For the second year in a row, the Lituanica Department invited diaspora researchers to the seminar. During the one-day event, the participants heard three presentations about Lithuanian diaspora. Dr Ramūnas Čičelis, the lecturer at Vytautas Magnus University (VMU), talked about the philotopic aspect in Jonas Mekas, an American Lithuanian artist; Akvilė Šimėnienė, who studies in the doctorate program at the Institute of Lithuanian Literature and Folklore, shared her findings about Dr Birutė Ciplijauskaitė’s literary criticism; and the doctorate student at the Lithuanian Academy of Arts, Jolanta Bernotaitytė, discussed the representations of the Lithuanian American art in the 20th century during the sixties and nineties. Vilnius University historian Dr Tomas Balkelis, who spoke about the international aspect of diaspora and migration studies, urged the seminar’s participants to write theirarticles and books not only to a Lithuanian, but a foreign reader as well and their research to look for Lithuanian connections with other nations and communities.
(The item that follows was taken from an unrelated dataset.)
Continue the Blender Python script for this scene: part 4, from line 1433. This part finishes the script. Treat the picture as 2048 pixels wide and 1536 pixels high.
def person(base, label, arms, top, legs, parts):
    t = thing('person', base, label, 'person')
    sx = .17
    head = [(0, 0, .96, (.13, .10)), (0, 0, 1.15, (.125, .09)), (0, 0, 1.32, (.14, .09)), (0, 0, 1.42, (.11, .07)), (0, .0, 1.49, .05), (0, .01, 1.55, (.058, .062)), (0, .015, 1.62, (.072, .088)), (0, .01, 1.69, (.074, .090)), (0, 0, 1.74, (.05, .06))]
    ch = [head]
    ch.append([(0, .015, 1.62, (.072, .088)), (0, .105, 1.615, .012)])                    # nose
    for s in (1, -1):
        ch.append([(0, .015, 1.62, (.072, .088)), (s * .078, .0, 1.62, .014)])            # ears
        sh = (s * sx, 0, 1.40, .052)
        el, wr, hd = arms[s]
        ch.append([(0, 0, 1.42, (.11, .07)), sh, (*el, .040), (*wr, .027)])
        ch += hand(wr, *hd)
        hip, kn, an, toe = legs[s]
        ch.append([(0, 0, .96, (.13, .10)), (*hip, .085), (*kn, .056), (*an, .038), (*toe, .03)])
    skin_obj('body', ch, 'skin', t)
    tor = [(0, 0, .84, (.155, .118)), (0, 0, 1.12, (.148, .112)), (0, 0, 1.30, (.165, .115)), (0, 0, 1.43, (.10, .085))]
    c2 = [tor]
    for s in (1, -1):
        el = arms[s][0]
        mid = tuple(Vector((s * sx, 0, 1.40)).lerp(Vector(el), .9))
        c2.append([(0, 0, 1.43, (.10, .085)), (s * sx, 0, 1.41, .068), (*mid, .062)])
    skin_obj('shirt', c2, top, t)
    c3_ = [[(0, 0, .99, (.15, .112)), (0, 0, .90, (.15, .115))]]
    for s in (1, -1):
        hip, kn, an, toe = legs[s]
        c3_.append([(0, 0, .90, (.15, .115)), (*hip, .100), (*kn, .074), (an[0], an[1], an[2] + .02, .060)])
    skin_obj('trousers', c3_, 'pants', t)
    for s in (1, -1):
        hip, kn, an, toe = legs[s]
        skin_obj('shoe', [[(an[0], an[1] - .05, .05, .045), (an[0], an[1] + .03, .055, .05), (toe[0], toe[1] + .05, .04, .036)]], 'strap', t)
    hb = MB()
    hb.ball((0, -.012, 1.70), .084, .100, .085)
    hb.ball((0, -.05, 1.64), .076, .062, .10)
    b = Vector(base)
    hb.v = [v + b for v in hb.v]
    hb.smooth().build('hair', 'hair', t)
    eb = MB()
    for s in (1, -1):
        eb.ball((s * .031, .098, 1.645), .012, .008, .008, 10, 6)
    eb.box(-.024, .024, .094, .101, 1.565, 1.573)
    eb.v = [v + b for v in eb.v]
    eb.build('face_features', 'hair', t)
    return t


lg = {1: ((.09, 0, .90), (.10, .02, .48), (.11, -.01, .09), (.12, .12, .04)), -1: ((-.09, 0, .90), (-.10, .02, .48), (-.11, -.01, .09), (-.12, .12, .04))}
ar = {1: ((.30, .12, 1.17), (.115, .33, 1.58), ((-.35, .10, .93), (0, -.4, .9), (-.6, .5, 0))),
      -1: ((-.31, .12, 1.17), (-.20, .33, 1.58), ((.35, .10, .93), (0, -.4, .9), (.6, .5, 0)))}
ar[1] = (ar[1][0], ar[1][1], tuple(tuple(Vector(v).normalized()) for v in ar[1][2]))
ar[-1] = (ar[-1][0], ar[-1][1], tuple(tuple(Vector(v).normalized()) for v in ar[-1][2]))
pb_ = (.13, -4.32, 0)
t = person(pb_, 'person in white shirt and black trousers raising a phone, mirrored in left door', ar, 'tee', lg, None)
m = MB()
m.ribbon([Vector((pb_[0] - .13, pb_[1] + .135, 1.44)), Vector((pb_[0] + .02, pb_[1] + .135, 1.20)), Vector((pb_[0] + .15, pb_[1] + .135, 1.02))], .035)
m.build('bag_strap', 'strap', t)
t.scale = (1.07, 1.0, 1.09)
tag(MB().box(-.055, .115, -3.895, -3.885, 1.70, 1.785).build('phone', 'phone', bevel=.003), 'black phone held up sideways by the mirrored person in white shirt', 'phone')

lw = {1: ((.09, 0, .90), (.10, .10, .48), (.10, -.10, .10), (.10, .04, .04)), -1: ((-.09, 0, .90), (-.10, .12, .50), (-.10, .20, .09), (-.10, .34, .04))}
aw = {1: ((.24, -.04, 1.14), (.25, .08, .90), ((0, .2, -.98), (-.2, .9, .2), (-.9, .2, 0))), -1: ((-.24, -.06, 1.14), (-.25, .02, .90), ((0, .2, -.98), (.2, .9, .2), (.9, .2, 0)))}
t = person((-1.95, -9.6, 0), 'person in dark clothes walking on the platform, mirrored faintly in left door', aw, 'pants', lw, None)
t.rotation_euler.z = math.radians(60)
The Head of the Lithuanian Literature Department at VMU, Assoc. Dr Dalia Kuizinienė, noticed that a lot of important research in the field of the Lithuanian diaspora had been carried out over the past 25 years. However, she noted that there are still quite a few holes and gaps remaining. She agreed with Assoc. Dr Žydronė Kolevinskienė, dean of Lithuanian Philology Faculty at the University of Educational Sciences that not a lot has been done to research the most recent Lithuanian emigrant literature, Lithuanian foreign press, as well as theatre and visual arts.
At the end of the seminar, a book presentation, The nostalgia and mimicry: Lithuanian and Latvian post-war diaspora novels by Laura Laurušaitė (Vilnius: Institute of Lithuanian Literature and Folklore), took place. Guests, Dr Manfredas Žvirgždas, Assoc. Dr Kuizinienė and Dr Čičelis, stressed the novelty of the book, especially the methodological tools, comparative and postcolonial perspectives, and their successful adaptation for Lithuanian and Latvian emigrant novels. The author of the monograph noted that one of her main objectives while writing the book was to introduce Lithuanian readers to a rich Latvian diaspora prose, especially bearing in mind that not a single work from more than 400 Latvian diaspora novels published in post-war is available in Lithuanian language.